リーさんは、中国での弾圧を非難する「多くの映画、聖歌隊の演奏及び各種のショー」が全能神教会によって制作されたと述べていた。加えて、全能神教会の信者たちは「海外の様々な国々で 人権 保護活動に積極的に参加し、ウイグル族、チベット人、そして、民主主義を掲げる反体制派を支持している」と指摘していた。リーさんは最後に全能神教会の経典の一節に触れ、信者たちを弾圧し、苦しめる者は神の怒りを招き、そして、現時点では現実的ではないものの、最終的に平和と正義が勝つと主張した。

力強い取り組み

国際平和の日を祝う複数のイベントが世界で開催されていたなかで、ジュネーブで行われたイベントは、苦しむ人々に対する新興宗教を含む宗教の貢献に焦点を絞り、調和と正義を求めるものであった。
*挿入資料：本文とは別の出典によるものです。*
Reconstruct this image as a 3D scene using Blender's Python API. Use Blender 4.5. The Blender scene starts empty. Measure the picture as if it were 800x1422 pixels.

私は、新興宗教が平和及び社会の向上に多大な貢献をしている点を理解する上で良い機会だと最後に伝えた。新興宗教の世界でも、伝統的な宗教、政治、または、科学の世界と同じように、聖人とは呼べない者もいる。非道な者もいる。しかし、大半の信者はこの惑星を良くするために真摯に働いている。そして、信者以外の人々にも尽くしているのである。